The chronicler of life on the Mississippi might have had a premonition about Jimmy Carter's descent on the Father of Waters last week. From the averted faces and cold shoulders of the poll readers in Washington, the President escaped by steamboat to the smiles and welcomes of Middle America. His seven-day, 660-mile journey from St. Paul to St. Louis was a vacation both officially and in the sense that many politicians find campaigning a vacation from the cares of the office. Unmistakably, Carter was campaigning for reelection.

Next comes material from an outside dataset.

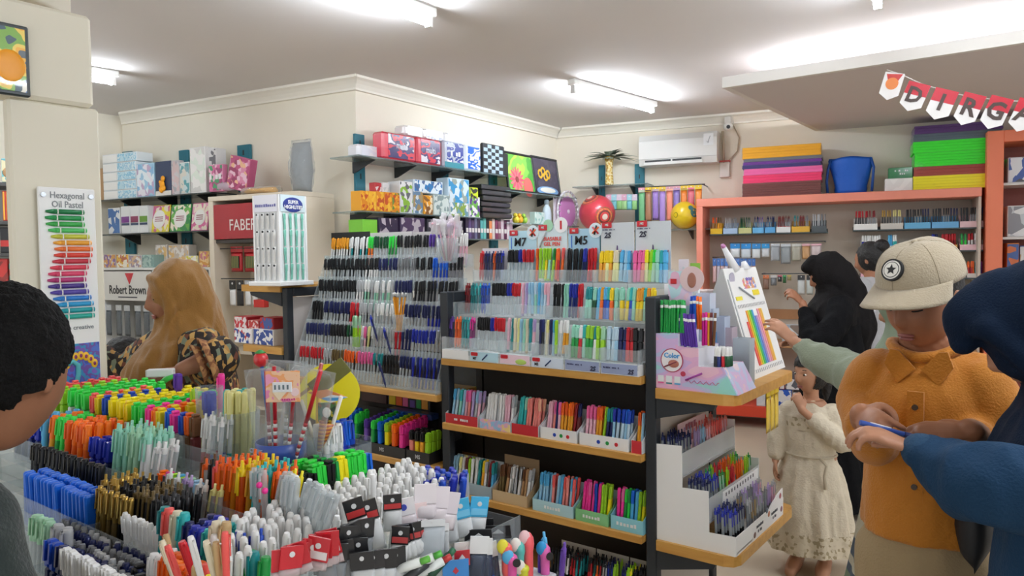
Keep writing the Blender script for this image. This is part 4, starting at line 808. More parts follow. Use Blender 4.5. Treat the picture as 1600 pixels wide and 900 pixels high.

It was an exercise in nostalgia of several sorts. The vessel was the Delta Queen, a four-deck, wooden, stern-wheel steamer fitted out with Tiffany lamps and polished hardwood floors to remind tourists of the riverboats of Mark Twain's day.* Its progress down the river was a water-borne version of the whistle-stop tour of fond memory (to politicians anyway). The President's manner was a throwback to the campaigner's style of 1976, as he worked some of the same territory—notably Iowa, where his earlier triumph in district caucuses gave the first hint that he would have to be taken seriously as a candidate.

At 47 stops along the river, including some obscure hamlets and locks, Carter leaped ashore to shake hands and kiss babies; in the first 200 miles alone, he caused the Delta Queen to make nine unscheduled stops so that he could press more flesh. "Hi, I love you," he said over and over. Nobody who saw Carter's scratched and swollen hands or the lines of fatigue etching his face in the dawn at places like rain-drenched Lynxville Lock, Wis., could doubt that he was working at least as hard on this vacation as at the White House. But Carter obviously found the journey invigorating. On the bow deck as the Delta Queen paddled down the river, mostly at a stately 3 m.p.h., the President bobbed up at each toot from the flotilla of pleasure craft that escorted the Queen. Many times he restlessly scanned the tree-lined green bluffs through binoculars; whenever he detected something that might be a waving arm, he lifted his arm in instant response. One afternoon he leaped atop a rickety deck chair to wave, and almost catapulted himself into a swan dive over the rail.

Between the stops, scheduled and unscheduled, Rosalynn mostly stayed out of sight. But Amy, free for once from the formality of the White House, delightedly engaged four other girls on board in a game of hide-and-seek with her security agent, and picked out Mary Had a Little Lamb on the Delta Queen's calliope. Amy has developed into something of a campaigner; at some stops she worked her own sections of the crowd. One night, when Carter was speaking from the boat to a riverbank audience, several young boys standing knee-deep in the water shouted, "Let Amy talk!"